Progressive Enterprises has unveiled plans for its $73 million development of a prime but controversial Ponsonby site.
Progressive Enterprises has unveiled plans for its $73 million development of a prime but controversial Ponsonby site, which it hopes will include a supermarket, specialty retail and office building and a mixed-use commercial and residential architectural precinct.
Progressive Enterprises bought the waterlogged 13,609 sq m site “Sohole” site located between Pollen St, Crummer Rd and Williamson Ave last year for $17 million from receivers after the collapse of an earlier development plan by now bankrupted developer Layne Kells.
The company is about to apply for resource consents for what it is says is a radical departure from former development proposals for the site.
Progressive Enterprises property development manager Brady Nixon says the supermarket, specialty retail and office building will occupy only half of the site, with the balance being offered for sale as small lots reflecting Ponsonby’s existing environment.
Mr Kells bought the site, home of the former DYC Vinegar factory, in 2004 and spent five years seeking to obtain resource consents to develop 32,300 sq m over five buildings in a mixed-use development that included substantial commercial space.

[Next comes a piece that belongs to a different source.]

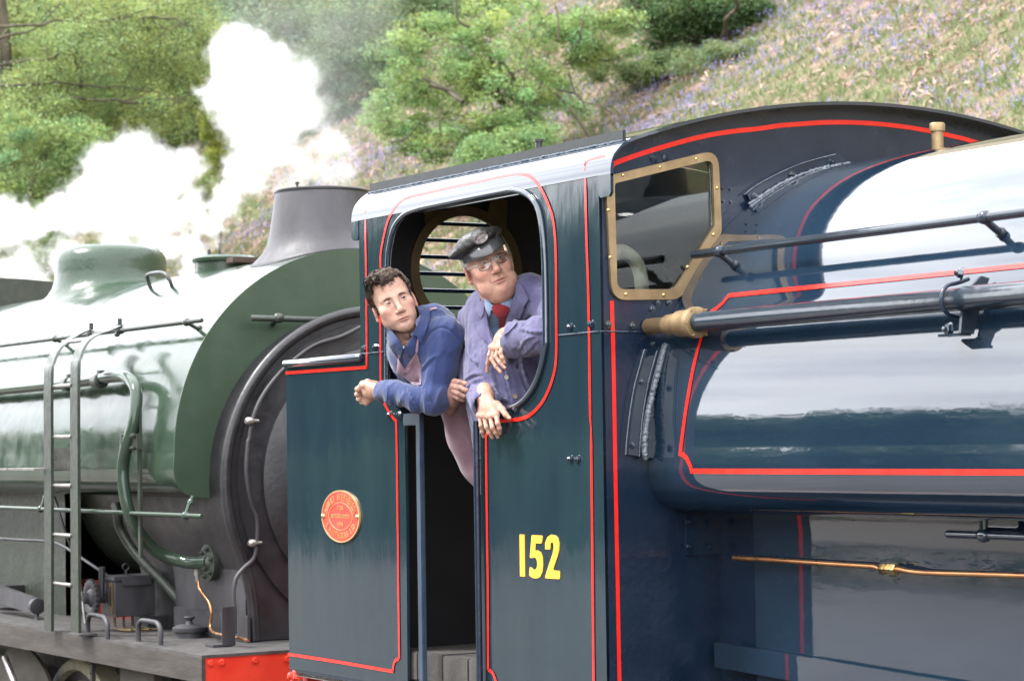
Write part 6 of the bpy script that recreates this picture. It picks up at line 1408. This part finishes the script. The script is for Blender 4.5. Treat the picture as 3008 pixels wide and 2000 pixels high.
def shirt_folds(p):
    wf = np.clip((zel - p[:, 2]) / .04 + .5, 0, 1); return (vnoise3(p * 15, 2) - .5) * .010 + wf * (ridged(p, AF, 5) * .0085 + ridged(p, AF * 1.9, 6) * .0030) + (1 - wf) * (ridged(p, AU, 7) * .0065 + ridged(p, AU * 2.0, 8) * .0025)
fs.near(shirt_folds, .03)
for q in ([(1190, 1128), (1204, 1160), (1222, 1190)], [(1232, 1128), (1248, 1152), (1262, 1172)], [(1240, 1085), (1260, 1062), (1280, 1045)]):
    fold(fs, q, .0060)
ridge(fs, [(1246, 1015), (1256, 990), (1275, 970), (1300, 962), (1328, 975), (1345, 1000)], .0035, .006, .2, True)
fs0 = fs.g.copy(); fs.ell(o1c + B1 @ np.array([0, -.12, -.03]), (.060, .060, .060), .008, True); carve(fs, [(1146, 960), (1163, 988), (1187, 1024), (1208, 992), (1236, 930), (1215, 880), (1160, 880)], .0)
shirt, Vs_ = finish(fs, 'shirt', YSH, man1)
fs1 = fs.g; fs.g = fs0
drape('shirt_collar', [(1134, 992), (1150, 972), (1162, 985), (1185, 1020), (1176, 1048), (1158, 1032), (1140, 1008)], fs, YSH, man1, lambda p: .016, .004)
drape('shirt_collar', [(1222, 968), (1236, 930), (1250, 905), (1262, 902), (1262, 935), (1250, 975), (1236, 1010), (1222, 985), (1204, 984)], fs, YSH, man1, lambda p: .018, .004)
drape('shirt_placket', [(1180, 1030), (1192, 1015), (1204, 1060), (1206, 1110), (1192, 1110), (1188, 1070)], fs, YSH, man1, .004, .002)
BUT = mat('shell_button', (.45, .42, .36), (.55, .52, .46), rough=.3)
def button(u, v, fld, r, par, m_=BUT):
    p = fld.raycast(u, v, .006); d = CAM - p; a, b__, d = frame_of(d); b = MB(); b.tubeprof(p, a, b__, d, [(r, -.002), (r, .002), (r * .8, .003), (r * .55, .0022), (r * .5, .0015)], 18, True)
    o = b.obj('button', m_, par, 40); MB().tubeprof(p + d * .0016, a, b__, d, [(r * .32, 0), (r * .32, .0012)], 8, True).obj('button_hole', BLACKI, o, 30) if False else None; return o
button(1184, 1020, fs, .0055, man1)
drape('cuff', [(1092 + 4, 1130), (1112, 1124), (1142, 1127), (1138, 1152), (1135, 1182), (1118, 1184), (1098, 1170), (1092, 1150)][1:-1], fs, YSH, man1, .0035, .002)
# overalls bib, straps and lower part
drape('overall_bib', [(1169, 1051), (1164, 1094), (1190, 1113), (1216, 1131), (1236, 1129), (1236, 1070), (1223, 1034), (1206, 1058), (1189, 1085), (1178, 1068)], fs, PINK, man1, .012, .003)
drape('bib_hem', [(1166, 1093), (1176, 1088), (1189, 1090), (1206, 1070), (1223, 1038), (1219, 1052), (1208, 1080), (1192, 1100), (1178, 1100)], fs, PINK, man1, .016, .003)
drape('overall_strap', [(1160, 1008), (1166, 1008), (1176, 1050), (1170, 1053)], fs, PINK, man1, .010, .003)
drape('overall_strap', [(1226, 990), (1231, 992), (1227, 1036), (1220, 1034)], fs, PINK, man1, .012, .003)
drape('overall_strap', [(1247, 930), (1250, 914), (1262, 905), (1280, 902), (1286, 906), (1268, 910), (1257, 918), (1253, 932)], fs, PINK, man1, .010, .003)
fo1 = FB(1280, 1960, 1640, 1130, .0, .62, .008)
fo1.chain([PX(1352, 1190, .14), PX(1388, 1268, .20), PX(1425, 1345, .26)], [.085, .095, .10], .05)
for dx, dy in ((.02, .0), (.28, .16)):
    k0 = PX(1430, 1345, .26); fo1.chain([k0 + np.array([dx * .3, dy, 0]), np.array([k0[0] + .15 + dx, .32 + dy, 1.75]), np.array([k0[0] + .28 + dx, .42 + dy, 1.22])], [.10, .075, .06], .05)
fo1.near(lambda p: (vnoise3(p * 14, 2) - .5) * .016, .04)
for q in ([(1320, 1225), (1350, 1268), (1382, 1300)], [(1345, 1215), (1370, 1250), (1395, 1290)]): fold(fo1, q, .008)
finish(fo1, 'overalls', PINK, man1)

# ================================================================== the older man at the window
JAC = cloth('faded_blue_jacket', (.062, .058, .125), (.105, .098, .178), weave=260, scale=14, bmp=.4)
LBS = cloth('pale_blue_shirt', (.19, .28, .42), (.23, .32, .46), weave=500, bmp=.1)
TIE = cloth('dark_red_tie', (.20, .012, .02), (.26, .02, .028), weave=700, rough=.6)
man2 = empty('person', P(1560, 2000, Y=.35), 'older person in spectacles, peaked cap, purple jacket and red tie at the cab window', 'person')
u2, v2 = 1434, 783; o2c = P(u2, v2, Y=.05); B2 = basis(u2, v2, math.radians(13), math.radians(-2), math.radians(22)); S2 = .99
hf2 = head_field(True); Vh, Fh = hf2.mesh(); c_h = skin_cols(Vh, True, (.45, .262, .195)); Wh = to_world(Vh, B2, o2c, S2)
Z7 = lambda a, c, y: PX(1300 + a / 3.485, 850 + c / 3.485, y)
f3 = FB(1390, 1310, 1515, 1140, -.09, .02, .0019)
wr = Z7(435, 1090, -.03); kn = [Z7(385, 1285, -.050), Z7(432, 1300, -.060), Z7(490, 1302, -.064), Z7(552, 1285, -.060)]
fg = [[kn[0], Z7(395, 1395, -.058), Z7(410, 1455, -.050), Z7(421, 1505, -.040)], [kn[1], Z7(450, 1410, -.070), Z7(480, 1465, -.060), Z7(508, 1515, -.048)],
      [kn[2], Z7(512, 1415, -.074), Z7(542, 1465, -.062), Z7(566, 1510, -.050)], [kn[3], Z7(566, 1375, -.074), Z7(582, 1420, -.066), Z7(590, 1470, -.054)]]
hand(f3, (wr, .040), kn, fg, .0085, [Z7(560, 1180, -.035), Z7(615, 1235, -.030), Z7(650, 1285, -.034), Z7(688, 1318, -.030)])
f3.ell(Z7(470, 1210, -.050), (.036, .022, .036), .02); f3.cap(wr, Z7(430, 1040, -.02), .030, .032, .015)
for q in kn: f3.ell(q - np.array([0, .006, 0]), .0098, .006)
f3.near(lambda p: (vnoise3(p * 90, 6) - .5) * .0014, .008)
Vf, Ff = f3.mesh()
f4 = FB(1415, 1110, 1515, 965, -.04, .08, .0019)
wr = Z7(640, 480, .045); kn = [Z7(505, 590, .01), Z7(538, 602, .0), Z7(578, 600, -.005), Z7(618, 590, -.004)]
fg = [[kn[0], Z7(480, 670, -.002), Z7(465, 760, .0), Z7(456, 838, .004)], [kn[1], Z7(505, 715, -.014), Z7(550, 790, -.010), Z7(598, 845, -.004)],
      [kn[2], Z7(545, 690, -.020), Z7(590, 750, -.016), Z7(638, 802, -.008)], [kn[3], Z7(592, 655, -.020), Z7(612, 700, -.018), Z7(636, 750, -.010)]]
hand(f4, (wr, .036), kn, fg, .0083, [Z7(680, 540, .04), Z7(690, 600, .035), Z7(672, 660, .025), Z7(650, 700, .018)])
f4.ell(Z7(590, 530, .012), (.030, .022, .034), .02); f4.cap(wr, Z7(720, 440, .06), .029, .031, .015)
for q in kn: f4.ell(q - np.array([0, .005, 0]), .0092, .006)
Vg, Fg = f4.mesh()
fb2 = FB(1360, 1460, 1680, 860, -.08, .45, .010)
nb2 = o2c + B2 @ np.array([0, -.15, -.045]); fb2.chain([nb2, PX(1478, 975, .19), PX(1505, 1110, .22), PX(1520, 1330, .27)], [.052, .055, .08, .09], .04)
fb2.chain([PX(1440, 950, .19), PX(1400, 970, .17), PX(1392, 1110, .15), PX(1425, 1165, -.02)], [.06, .05, .04, .03], .03); fb2.chain([PX(1540, 940, .22), PX(1610, 935, .23), PX(1655, 995, .15), PX(1520, 995, .06)], [.05, .045, .04, .03], .02)
Vb, Fb = fb2.mesh(); hc3 = lambda V: np.tile(np.array([.42, .245, .18]), (len(V), 1)) * (.85 + .3 * vnoise3(V * 75, 9))[:, None]
dk = lambda V, c: hc3(V) * (1 - .35 * np.clip(vnoise3(V * 140, 4) - .45, 0, 1))[:, None]
Vall = np.concatenate([Wh, Vf, Vg, Vb]); Fall = np.concatenate([Fh, Ff + len(Wh), Fg + len(Wh) + len(Vf), Fb + len(Wh) + len(Vf) + len(Vg)])
mk('body', Vall, Fall, SKIN, man2, 180, np.concatenate([c_h, dk(Vf, 0), dk(Vg, 0), hc3(Vb)]))
eye_parts(B2, o2c, man2, (.25, .12), (.035, .05, .07), S2)
NAIL = mat('finger_nail', (.50, .33, .27), (.55, .38, .31), rough=.3)
for fld, tips in ((f3, [(421, 1508, -8), (508, 1518, -8), (566, 1512, -8), (590, 1468, -4)]), (f4, [(456, 842, 0), (600, 846, 15), (638, 802, 15), (634, 750, 12)])):
    for a, c, _ in tips:
        u, v = 1300 + a / 3.485, 850 + c / 3.485; drape('nail', [(u - 3.2, v - 4), (u - 1.5, v - 6), (u + 1.8, v - 6), (u + 3.2, v - 4), (u + 2.6, v + 2), (u - 2.6, v + 2)], fld, NAIL, man2, .0008, .0008, 3)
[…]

The development, which only reached a deep dug-out foundation level that soon filled with water, was to have been called Soho Square and received trenchant criticism from the trendy inner-city suburb’s residents.
Fortress Credit Corporation was first mortgagee and called in receivers after Mr Kells’ company failed to obtain pre-sales for planned residential units.
Property company Innovus came close to buying the site but could not agree on terms with Fortress, which even looked at pursuing the development itself before selling on to Progressive.
The proposed Cider building designed by John Sofo and Graeme Scott of ASC Architects will offer 14,000 sq m net of supermarket, specialty retail and office space on the Williamson Ave side of the site.
The proposed Vinegar Lane precinct created from the remaining half of the site offers 31 subdivided freehold lots ranging from 74sq m to 400sq m.
The Cider and Vinegar names reference the original DYC factory.